Jakub Narebski wrote:
I don't think it can be easily expanded. .git/info/refs is meant for http-fetch, and it mimics git-ls-remote / git-peek-remote output.
For heaven's sake, in computer science we can *NEVER* use the same feature for *MORE THAN ONE THING*. If it doesn't work format-wise that's fine, but "it's only supposed to be used by dumb transports" is ridiculous.
BTW. putting the info of git-for-each-ref into .git/info/refs-details would mean that instead of "24175 calls to git" one would need to read 24175 files. Perhaps the whole info needed to generate projects index page should be pre-generated on push (update), instead of per project (per repository) .git/info/refs-details
No, it should be one file per repository, not one file per ref. Why? Obviously we don't want 24175 files to be accessed. However, a push can only affect files for which the repository owner has permission and which resides in the repository filespace, so it should stay inside that space.
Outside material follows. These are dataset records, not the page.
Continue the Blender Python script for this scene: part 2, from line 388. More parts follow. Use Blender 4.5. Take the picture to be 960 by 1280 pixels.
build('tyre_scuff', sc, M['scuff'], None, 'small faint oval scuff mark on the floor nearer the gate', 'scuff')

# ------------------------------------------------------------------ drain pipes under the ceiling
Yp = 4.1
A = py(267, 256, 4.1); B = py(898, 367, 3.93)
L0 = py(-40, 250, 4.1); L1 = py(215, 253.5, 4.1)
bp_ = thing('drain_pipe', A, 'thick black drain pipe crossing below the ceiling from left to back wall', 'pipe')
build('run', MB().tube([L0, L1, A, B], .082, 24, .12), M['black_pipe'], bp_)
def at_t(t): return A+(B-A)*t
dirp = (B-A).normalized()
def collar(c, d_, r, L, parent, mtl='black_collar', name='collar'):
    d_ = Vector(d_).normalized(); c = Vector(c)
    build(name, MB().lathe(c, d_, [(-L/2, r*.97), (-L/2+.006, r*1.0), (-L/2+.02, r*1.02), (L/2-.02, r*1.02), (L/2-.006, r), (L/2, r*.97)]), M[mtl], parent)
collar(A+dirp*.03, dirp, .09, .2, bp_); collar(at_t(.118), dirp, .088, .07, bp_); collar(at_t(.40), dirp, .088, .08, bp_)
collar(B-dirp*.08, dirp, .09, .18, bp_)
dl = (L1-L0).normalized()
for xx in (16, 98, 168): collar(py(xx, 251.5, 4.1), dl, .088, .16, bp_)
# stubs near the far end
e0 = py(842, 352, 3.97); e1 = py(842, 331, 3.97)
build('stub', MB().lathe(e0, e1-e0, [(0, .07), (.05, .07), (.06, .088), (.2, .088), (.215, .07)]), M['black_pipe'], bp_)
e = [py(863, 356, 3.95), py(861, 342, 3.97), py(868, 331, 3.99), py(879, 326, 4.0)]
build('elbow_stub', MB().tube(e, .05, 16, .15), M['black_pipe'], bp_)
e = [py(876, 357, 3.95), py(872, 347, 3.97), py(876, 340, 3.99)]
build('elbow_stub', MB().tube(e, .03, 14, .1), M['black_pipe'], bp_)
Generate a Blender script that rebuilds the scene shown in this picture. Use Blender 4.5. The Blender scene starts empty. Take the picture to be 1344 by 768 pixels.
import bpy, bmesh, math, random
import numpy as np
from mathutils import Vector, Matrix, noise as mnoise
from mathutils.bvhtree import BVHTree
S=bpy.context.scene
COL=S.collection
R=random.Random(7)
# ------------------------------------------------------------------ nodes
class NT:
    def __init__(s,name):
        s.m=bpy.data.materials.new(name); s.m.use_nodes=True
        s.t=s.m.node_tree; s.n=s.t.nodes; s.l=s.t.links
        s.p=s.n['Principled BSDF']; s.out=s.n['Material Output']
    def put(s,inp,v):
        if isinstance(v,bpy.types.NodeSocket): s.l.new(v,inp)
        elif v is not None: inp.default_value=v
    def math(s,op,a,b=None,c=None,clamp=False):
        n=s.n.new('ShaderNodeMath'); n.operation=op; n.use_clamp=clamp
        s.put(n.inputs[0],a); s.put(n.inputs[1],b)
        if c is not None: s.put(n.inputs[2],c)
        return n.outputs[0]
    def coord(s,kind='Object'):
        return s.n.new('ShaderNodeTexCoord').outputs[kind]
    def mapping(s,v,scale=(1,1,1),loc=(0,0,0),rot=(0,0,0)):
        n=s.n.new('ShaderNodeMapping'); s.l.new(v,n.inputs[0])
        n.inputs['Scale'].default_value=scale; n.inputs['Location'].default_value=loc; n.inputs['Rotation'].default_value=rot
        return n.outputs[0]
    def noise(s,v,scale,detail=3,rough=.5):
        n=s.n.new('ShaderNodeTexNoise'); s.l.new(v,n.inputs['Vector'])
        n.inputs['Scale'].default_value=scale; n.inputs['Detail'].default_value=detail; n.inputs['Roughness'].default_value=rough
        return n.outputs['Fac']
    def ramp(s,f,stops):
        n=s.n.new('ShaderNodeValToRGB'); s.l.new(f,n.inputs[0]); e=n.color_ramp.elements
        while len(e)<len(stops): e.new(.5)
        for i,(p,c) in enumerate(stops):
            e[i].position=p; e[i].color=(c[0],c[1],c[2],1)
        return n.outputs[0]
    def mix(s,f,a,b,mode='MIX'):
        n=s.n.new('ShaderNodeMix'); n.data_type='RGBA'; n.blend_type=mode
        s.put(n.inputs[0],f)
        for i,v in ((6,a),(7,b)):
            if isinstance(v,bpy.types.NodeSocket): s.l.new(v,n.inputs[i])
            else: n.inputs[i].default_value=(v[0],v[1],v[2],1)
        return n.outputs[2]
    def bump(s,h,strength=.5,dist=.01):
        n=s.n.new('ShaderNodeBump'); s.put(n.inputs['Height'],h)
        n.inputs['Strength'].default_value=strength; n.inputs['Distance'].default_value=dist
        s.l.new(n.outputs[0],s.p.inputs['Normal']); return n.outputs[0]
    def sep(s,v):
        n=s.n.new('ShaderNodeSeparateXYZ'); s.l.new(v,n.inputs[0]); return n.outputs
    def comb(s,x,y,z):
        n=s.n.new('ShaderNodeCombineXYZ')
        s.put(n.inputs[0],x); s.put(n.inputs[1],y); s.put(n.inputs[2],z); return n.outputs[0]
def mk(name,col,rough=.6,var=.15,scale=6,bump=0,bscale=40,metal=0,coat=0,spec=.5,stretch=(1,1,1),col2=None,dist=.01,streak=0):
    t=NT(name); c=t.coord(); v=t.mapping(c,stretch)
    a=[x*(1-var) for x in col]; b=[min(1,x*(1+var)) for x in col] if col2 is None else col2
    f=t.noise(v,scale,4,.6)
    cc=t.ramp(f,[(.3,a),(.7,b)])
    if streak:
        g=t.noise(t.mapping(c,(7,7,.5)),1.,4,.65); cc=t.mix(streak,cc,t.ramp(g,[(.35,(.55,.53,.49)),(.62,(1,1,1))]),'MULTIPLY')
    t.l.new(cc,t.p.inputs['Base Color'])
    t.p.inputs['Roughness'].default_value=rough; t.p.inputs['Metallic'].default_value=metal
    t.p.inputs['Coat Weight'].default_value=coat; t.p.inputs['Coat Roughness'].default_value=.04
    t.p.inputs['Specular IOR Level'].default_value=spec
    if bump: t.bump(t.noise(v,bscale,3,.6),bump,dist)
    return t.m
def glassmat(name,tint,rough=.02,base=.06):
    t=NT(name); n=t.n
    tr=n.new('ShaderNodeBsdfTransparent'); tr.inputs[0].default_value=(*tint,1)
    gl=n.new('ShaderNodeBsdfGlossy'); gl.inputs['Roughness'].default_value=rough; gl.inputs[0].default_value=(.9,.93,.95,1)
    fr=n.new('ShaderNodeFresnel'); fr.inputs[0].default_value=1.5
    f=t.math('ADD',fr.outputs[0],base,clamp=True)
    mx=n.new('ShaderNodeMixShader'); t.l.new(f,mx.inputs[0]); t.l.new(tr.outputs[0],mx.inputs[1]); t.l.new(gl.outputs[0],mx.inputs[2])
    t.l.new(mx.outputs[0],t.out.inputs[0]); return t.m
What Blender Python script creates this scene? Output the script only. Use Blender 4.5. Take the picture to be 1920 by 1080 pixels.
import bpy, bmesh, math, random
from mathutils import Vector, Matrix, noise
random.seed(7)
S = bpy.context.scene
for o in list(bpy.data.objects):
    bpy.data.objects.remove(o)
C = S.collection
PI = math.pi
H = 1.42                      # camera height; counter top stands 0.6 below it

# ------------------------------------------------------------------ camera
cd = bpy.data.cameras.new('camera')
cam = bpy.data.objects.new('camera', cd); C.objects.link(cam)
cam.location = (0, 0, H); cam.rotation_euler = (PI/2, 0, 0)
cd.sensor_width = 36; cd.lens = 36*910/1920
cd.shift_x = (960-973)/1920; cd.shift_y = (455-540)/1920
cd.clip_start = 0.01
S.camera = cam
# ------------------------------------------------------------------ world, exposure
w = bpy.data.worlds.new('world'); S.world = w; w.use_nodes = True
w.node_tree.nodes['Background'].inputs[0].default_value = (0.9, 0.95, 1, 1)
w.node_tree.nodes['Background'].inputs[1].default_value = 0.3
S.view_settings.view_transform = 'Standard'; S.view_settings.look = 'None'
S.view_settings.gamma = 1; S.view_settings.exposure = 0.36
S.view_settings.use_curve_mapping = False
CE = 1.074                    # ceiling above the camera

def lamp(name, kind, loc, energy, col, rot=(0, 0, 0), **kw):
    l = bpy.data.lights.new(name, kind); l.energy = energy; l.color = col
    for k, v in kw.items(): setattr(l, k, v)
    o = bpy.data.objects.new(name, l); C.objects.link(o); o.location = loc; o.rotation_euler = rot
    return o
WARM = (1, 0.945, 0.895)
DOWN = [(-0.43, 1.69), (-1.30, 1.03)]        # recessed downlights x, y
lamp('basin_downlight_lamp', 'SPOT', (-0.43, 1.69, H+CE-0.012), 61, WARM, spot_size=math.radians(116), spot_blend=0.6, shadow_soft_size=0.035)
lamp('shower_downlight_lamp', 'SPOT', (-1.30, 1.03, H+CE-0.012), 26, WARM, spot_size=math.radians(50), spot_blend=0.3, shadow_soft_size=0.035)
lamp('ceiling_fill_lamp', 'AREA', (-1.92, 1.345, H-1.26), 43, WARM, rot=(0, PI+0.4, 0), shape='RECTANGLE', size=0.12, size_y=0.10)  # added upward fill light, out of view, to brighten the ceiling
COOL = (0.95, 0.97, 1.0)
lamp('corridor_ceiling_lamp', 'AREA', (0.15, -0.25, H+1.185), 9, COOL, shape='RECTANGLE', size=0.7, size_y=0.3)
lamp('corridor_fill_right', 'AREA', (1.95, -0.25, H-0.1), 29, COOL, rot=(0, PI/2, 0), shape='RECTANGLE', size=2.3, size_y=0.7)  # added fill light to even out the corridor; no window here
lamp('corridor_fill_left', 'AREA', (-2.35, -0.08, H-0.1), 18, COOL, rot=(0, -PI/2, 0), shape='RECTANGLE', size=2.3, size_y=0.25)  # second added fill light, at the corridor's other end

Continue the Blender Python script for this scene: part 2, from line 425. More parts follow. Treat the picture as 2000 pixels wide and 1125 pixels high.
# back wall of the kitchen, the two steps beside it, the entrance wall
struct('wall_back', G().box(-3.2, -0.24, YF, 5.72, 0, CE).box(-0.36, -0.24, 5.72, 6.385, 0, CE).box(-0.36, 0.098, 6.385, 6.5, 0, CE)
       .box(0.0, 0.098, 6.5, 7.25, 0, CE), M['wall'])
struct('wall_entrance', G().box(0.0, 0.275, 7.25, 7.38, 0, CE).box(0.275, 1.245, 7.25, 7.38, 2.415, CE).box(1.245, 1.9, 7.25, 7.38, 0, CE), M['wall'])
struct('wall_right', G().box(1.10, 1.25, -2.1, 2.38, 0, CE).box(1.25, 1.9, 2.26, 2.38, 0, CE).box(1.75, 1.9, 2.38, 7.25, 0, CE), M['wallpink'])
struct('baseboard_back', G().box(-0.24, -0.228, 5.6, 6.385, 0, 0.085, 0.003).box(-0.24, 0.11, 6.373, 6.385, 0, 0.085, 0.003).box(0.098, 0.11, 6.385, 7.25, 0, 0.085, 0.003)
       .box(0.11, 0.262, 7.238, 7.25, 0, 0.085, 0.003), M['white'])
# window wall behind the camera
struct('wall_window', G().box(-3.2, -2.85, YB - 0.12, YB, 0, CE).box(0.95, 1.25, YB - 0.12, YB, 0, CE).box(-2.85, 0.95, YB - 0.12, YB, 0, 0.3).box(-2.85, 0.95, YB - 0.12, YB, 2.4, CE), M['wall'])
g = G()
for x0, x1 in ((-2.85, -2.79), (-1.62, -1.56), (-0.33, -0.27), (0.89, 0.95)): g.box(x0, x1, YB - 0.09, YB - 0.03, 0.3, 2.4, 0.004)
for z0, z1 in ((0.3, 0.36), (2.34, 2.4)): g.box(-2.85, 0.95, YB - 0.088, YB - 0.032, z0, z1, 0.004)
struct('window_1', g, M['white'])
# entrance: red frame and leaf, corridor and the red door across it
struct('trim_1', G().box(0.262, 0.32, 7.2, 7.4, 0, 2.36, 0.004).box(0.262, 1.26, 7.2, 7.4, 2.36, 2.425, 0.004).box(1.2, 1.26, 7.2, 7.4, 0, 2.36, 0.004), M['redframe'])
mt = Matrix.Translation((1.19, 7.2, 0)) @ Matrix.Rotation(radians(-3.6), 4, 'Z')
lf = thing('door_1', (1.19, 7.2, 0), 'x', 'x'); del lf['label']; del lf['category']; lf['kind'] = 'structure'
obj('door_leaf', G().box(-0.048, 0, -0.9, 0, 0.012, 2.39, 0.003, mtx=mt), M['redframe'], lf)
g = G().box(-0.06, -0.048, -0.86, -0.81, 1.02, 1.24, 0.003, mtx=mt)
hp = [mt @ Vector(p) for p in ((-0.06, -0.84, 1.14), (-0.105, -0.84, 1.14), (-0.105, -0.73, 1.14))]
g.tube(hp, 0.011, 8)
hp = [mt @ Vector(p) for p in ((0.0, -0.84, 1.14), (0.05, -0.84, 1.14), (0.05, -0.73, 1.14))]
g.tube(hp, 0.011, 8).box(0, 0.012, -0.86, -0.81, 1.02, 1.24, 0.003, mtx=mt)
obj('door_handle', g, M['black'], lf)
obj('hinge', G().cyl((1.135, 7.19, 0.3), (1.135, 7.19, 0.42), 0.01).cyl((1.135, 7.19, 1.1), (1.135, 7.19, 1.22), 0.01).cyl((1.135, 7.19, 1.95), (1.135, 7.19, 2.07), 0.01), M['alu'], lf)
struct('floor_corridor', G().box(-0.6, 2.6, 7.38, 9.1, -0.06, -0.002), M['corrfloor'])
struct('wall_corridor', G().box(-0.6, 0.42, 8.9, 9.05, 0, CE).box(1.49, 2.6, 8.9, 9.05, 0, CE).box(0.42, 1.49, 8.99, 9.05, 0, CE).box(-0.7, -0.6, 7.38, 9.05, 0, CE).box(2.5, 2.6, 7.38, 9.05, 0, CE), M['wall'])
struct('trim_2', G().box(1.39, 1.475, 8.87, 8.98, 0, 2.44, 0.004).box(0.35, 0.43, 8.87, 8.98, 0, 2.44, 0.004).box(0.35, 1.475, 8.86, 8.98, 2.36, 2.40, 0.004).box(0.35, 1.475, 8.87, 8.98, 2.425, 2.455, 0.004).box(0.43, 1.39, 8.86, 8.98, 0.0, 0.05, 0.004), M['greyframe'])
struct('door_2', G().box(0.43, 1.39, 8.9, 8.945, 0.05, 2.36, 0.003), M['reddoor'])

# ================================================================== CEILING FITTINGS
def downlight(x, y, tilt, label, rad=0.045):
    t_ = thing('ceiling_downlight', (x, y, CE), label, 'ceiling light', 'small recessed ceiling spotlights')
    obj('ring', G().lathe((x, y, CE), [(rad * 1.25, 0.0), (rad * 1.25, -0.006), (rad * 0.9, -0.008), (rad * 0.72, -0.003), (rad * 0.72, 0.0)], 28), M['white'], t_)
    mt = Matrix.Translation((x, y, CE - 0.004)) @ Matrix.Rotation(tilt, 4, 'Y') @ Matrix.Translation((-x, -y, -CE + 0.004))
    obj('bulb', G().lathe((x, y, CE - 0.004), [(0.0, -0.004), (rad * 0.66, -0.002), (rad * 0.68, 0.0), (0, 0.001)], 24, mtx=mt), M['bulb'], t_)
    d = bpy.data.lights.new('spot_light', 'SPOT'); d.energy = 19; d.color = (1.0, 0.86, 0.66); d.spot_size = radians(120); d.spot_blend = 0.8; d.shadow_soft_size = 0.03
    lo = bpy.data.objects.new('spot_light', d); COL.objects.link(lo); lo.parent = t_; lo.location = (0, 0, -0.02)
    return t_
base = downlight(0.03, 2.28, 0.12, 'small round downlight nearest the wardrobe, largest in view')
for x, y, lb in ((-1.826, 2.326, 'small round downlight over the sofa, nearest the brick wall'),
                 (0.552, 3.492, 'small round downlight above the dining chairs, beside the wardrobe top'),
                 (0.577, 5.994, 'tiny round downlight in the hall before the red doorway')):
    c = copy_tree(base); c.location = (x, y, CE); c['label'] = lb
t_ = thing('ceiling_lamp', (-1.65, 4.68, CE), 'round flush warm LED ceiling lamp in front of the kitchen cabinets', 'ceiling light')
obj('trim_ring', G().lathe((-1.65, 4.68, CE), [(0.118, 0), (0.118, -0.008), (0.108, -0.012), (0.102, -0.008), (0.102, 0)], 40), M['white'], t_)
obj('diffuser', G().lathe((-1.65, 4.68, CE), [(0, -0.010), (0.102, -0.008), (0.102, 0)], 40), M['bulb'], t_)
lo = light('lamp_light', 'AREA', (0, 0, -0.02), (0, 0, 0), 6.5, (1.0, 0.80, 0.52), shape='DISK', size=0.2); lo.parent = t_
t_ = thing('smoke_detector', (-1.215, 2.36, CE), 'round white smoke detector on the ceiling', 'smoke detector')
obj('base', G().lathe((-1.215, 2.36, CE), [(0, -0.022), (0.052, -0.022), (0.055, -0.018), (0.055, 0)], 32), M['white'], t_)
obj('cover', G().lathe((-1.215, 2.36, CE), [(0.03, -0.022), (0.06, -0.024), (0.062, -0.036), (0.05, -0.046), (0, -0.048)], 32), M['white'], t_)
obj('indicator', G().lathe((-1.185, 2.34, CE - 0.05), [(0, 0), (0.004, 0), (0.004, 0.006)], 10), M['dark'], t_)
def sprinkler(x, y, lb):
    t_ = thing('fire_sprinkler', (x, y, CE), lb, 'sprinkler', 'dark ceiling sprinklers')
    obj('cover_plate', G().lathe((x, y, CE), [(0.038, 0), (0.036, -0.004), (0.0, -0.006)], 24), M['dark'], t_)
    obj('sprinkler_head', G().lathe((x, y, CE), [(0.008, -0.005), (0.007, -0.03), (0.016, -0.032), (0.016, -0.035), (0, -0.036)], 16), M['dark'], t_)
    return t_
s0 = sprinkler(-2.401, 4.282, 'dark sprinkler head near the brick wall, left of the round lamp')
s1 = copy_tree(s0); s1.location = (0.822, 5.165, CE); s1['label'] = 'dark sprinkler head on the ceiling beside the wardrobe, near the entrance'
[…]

On kernel.org, this would reduce the load from 24175 calls to git to reading 250 files. Although the latter is still expensive (and will probably need post-generation caching) the files should be small and cacheable by the kernel, and the resulting I/O load should be quite small.
Anyway, as far as git-update-server-index is concerned, I'm *very* concerned that there be a single command that updates all the cached information across the repository. Telling everyone to update their hooks every time we want to add cached information is silly. Right now, git-update-server-index is the command to update cached information, and for usability reasons there should be a single entry point.